Direction: Return a copy of each line that holds the string "with".

Collected material:

##############################

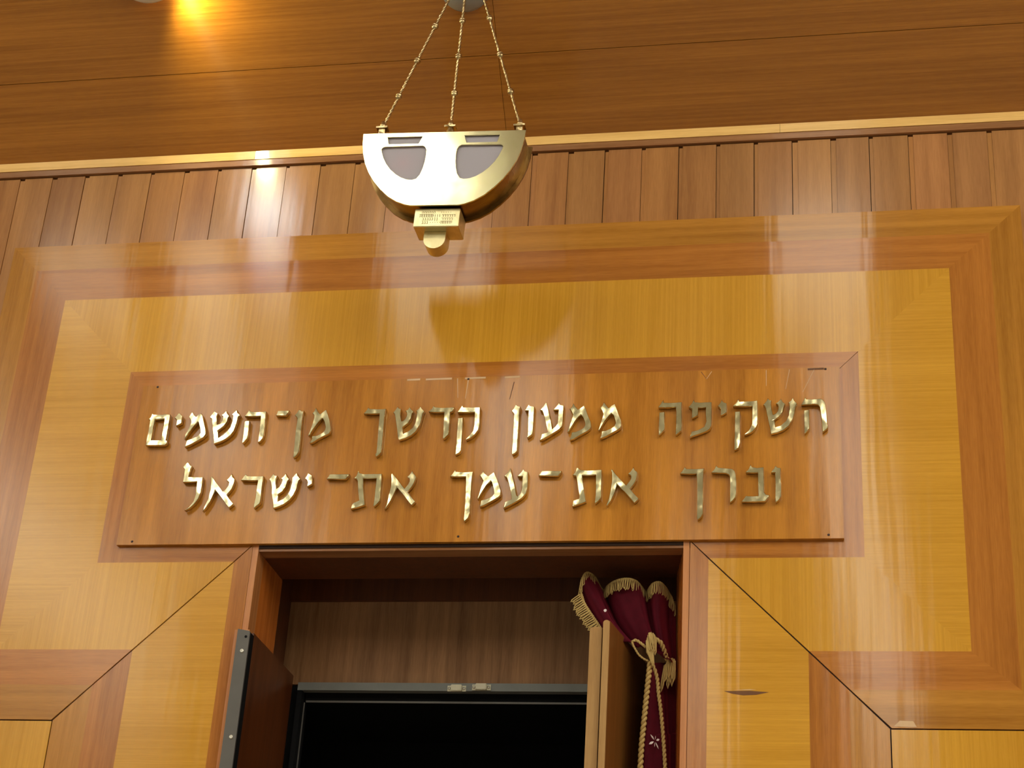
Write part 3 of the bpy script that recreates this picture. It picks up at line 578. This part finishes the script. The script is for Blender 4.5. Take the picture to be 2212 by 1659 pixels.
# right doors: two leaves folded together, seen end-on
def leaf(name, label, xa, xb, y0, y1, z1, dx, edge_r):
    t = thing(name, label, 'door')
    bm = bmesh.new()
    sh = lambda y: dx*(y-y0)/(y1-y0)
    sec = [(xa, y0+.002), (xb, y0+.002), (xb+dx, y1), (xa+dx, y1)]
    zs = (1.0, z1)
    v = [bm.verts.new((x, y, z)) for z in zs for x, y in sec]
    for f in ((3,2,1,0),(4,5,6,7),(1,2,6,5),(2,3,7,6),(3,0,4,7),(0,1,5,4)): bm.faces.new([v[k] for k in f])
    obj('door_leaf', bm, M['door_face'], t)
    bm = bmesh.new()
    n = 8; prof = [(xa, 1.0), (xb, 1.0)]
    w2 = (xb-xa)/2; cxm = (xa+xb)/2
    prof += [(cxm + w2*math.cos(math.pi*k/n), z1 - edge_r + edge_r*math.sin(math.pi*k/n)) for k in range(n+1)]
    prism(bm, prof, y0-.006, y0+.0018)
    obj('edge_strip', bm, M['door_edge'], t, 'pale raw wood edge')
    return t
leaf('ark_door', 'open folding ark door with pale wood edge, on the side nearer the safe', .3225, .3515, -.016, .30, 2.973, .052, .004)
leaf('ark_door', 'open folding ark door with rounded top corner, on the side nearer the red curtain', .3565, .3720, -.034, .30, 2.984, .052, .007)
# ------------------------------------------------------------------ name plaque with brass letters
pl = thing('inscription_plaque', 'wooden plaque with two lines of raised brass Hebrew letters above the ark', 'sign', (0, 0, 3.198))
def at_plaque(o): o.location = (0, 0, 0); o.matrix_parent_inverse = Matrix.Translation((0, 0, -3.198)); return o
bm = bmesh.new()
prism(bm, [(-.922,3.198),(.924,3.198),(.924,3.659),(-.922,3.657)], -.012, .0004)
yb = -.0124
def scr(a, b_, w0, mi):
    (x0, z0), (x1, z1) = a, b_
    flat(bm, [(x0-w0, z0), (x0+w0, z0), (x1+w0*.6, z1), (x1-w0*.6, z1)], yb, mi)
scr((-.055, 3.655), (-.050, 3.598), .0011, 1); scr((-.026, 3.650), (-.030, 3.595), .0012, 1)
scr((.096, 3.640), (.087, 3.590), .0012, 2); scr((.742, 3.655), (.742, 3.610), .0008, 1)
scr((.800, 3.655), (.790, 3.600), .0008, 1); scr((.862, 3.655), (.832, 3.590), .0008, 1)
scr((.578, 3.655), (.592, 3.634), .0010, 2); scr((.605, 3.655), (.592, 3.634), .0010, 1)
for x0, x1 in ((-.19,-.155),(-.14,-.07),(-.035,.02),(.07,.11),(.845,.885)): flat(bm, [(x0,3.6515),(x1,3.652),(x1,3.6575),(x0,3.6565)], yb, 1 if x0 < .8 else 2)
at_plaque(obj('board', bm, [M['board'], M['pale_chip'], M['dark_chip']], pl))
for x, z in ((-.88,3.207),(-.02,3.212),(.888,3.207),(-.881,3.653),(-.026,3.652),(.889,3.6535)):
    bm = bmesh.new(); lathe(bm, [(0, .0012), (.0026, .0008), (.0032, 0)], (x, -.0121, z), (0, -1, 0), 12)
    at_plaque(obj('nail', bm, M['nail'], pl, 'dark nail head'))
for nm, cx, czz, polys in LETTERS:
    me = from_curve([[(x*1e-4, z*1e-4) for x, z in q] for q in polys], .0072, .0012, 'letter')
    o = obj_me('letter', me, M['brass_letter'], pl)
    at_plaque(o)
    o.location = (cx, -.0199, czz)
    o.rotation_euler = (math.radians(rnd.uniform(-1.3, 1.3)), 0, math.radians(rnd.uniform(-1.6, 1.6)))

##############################

Reply:
leaf('ark_door', 'open folding ark door with pale wood edge, on the side nearer the safe', .3225, .3515, -.016, .30, 2.973, .052, .004)
leaf('ark_door', 'open folding ark door with rounded top corner, on the side nearer the red curtain', .3565, .3720, -.034, .30, 2.984, .052, .007)
# ------------------------------------------------------------------ name plaque with brass letters
pl = thing('inscription_plaque', 'wooden plaque with two lines of raised brass Hebrew letters above the ark', 'sign', (0, 0, 3.198))